## SOURCE DATA

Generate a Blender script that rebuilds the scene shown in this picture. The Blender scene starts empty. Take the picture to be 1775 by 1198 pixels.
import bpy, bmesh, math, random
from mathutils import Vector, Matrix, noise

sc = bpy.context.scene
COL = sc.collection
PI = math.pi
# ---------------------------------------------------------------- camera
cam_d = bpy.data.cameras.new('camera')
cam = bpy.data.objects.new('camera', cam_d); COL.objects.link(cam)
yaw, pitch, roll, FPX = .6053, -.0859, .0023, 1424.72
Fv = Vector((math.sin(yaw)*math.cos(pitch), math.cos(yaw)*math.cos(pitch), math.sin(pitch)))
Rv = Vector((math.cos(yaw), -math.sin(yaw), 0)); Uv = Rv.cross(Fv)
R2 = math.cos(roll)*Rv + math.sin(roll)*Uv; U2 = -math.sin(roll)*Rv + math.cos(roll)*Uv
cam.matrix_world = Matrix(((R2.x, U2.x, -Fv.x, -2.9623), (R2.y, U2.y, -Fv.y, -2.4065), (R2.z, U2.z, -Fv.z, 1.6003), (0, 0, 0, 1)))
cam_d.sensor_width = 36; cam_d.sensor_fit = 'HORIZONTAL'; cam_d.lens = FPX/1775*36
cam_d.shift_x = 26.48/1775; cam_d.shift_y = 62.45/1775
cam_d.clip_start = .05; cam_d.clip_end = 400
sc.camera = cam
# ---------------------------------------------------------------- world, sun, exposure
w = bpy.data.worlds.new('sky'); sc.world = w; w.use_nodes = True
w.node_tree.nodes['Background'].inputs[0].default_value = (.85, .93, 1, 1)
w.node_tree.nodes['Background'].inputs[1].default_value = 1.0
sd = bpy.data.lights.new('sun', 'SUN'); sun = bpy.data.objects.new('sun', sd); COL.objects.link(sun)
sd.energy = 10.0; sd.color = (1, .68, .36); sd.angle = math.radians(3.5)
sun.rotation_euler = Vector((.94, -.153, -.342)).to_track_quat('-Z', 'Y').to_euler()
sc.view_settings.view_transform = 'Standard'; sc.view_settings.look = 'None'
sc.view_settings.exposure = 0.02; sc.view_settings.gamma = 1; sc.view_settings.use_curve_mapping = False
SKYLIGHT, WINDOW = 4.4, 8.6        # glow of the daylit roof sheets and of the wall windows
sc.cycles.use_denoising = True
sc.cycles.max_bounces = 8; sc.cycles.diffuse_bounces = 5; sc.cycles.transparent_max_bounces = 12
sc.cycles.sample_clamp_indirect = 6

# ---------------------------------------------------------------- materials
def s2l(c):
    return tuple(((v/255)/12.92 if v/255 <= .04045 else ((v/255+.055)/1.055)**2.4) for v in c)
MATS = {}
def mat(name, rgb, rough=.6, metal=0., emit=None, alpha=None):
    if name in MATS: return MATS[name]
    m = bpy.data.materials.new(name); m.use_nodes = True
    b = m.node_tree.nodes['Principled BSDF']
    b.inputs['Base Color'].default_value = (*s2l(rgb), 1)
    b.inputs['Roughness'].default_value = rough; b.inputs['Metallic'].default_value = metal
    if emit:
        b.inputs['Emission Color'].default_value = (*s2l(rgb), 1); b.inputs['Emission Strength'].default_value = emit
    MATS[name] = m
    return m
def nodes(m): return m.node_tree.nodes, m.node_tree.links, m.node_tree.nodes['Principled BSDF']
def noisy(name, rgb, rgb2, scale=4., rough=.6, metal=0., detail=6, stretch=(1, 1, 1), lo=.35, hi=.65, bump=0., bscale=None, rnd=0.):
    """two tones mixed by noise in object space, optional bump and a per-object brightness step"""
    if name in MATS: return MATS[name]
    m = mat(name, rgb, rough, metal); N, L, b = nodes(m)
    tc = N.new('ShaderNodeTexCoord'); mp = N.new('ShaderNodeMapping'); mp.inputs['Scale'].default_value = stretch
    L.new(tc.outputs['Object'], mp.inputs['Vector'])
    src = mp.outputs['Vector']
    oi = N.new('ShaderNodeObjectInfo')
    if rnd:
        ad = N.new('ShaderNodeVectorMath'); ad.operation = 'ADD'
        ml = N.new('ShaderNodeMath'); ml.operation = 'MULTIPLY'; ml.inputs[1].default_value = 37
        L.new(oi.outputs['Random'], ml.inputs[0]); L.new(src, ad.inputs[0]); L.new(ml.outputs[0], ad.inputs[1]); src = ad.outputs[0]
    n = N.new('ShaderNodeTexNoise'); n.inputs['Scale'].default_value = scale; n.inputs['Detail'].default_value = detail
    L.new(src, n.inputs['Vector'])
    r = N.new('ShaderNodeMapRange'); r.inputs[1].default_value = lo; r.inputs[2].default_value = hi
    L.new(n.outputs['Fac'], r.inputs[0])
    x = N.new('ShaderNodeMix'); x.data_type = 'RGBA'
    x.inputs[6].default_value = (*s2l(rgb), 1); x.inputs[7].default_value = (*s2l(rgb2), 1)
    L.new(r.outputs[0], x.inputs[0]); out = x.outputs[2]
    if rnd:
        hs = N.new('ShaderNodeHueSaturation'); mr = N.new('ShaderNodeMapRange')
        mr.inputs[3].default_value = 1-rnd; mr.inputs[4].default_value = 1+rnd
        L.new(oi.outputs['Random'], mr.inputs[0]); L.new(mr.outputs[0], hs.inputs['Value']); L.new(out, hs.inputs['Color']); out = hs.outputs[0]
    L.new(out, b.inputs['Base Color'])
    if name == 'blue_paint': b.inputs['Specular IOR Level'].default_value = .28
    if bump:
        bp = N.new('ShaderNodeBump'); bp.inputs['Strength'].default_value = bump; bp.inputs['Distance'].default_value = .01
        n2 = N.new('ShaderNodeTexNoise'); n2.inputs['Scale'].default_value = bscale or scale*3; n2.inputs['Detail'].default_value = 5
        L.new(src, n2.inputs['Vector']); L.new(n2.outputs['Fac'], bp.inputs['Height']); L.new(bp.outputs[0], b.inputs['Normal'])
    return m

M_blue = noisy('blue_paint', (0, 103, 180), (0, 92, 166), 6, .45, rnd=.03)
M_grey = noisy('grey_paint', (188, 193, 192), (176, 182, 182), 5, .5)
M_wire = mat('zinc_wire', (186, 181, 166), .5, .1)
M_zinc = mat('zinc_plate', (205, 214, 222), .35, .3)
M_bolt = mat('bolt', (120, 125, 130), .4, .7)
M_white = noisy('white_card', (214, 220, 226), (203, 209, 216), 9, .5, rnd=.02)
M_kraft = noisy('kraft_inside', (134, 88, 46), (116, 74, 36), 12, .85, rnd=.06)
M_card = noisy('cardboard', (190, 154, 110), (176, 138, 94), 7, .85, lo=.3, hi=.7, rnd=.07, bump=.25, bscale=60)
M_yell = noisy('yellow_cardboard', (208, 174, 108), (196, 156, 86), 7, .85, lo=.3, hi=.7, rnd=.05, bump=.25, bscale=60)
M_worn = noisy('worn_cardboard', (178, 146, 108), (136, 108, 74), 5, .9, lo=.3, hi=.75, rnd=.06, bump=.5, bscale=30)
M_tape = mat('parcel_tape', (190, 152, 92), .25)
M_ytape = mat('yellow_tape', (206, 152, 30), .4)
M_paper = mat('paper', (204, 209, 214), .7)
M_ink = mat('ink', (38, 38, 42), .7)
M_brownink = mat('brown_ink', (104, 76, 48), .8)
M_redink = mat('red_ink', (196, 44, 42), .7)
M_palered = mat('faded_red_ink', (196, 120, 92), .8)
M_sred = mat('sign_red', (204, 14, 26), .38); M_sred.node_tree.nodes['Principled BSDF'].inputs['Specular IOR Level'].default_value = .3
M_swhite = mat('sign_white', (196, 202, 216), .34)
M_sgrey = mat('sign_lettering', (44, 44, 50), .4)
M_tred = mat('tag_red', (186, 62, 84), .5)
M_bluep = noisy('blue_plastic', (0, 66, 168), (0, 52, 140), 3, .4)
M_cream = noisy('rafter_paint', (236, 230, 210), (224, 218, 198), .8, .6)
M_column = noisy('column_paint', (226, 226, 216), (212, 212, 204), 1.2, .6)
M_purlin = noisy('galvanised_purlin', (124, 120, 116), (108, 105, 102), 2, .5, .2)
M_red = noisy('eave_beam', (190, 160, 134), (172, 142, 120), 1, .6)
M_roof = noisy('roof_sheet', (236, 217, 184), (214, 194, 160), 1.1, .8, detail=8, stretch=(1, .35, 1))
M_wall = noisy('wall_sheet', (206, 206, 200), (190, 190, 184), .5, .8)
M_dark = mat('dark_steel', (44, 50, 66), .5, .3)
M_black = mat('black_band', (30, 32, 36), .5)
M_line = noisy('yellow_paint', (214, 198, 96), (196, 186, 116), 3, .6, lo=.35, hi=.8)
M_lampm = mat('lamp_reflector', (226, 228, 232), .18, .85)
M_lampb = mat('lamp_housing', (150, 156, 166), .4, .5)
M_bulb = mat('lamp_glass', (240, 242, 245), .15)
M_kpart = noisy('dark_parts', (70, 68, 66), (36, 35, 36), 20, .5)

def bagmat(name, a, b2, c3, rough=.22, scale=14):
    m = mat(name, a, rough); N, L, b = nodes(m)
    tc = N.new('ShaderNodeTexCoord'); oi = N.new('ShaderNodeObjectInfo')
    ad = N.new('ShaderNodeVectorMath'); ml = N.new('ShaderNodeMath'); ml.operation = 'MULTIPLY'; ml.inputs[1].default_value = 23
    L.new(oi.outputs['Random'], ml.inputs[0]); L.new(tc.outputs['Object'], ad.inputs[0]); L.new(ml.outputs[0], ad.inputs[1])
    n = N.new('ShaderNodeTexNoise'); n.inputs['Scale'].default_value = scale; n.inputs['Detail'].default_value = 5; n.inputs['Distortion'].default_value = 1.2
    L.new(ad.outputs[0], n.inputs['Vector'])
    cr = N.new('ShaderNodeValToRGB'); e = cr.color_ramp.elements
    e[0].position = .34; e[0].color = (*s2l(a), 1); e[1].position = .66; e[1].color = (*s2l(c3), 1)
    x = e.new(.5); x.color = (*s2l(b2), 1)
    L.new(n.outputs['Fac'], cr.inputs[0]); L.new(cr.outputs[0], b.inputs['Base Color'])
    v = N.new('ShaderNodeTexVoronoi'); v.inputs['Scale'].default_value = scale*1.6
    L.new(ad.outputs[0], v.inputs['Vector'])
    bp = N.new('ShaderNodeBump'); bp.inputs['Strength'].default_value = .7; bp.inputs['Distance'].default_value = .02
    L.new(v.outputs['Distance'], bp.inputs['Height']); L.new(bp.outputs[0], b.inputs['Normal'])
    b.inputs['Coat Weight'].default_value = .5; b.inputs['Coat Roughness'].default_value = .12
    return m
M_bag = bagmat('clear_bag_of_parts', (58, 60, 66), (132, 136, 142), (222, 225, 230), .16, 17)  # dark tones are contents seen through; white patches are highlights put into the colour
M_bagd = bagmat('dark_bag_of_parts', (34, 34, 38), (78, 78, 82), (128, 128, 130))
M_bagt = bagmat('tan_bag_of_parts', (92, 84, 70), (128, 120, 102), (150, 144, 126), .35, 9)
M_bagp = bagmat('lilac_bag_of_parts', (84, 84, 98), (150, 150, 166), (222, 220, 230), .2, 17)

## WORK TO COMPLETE
In the listing above, reproduce the first line and each one after it through the line that contains "from mathutils import Vector, Matrix, noise".

## EXERCISE OUTPUT
Generate a Blender script that rebuilds the scene shown in this picture. The Blender scene starts empty. Take the picture to be 1775 by 1198 pixels.
import bpy, bmesh, math, random
from mathutils import Vector, Matrix, noise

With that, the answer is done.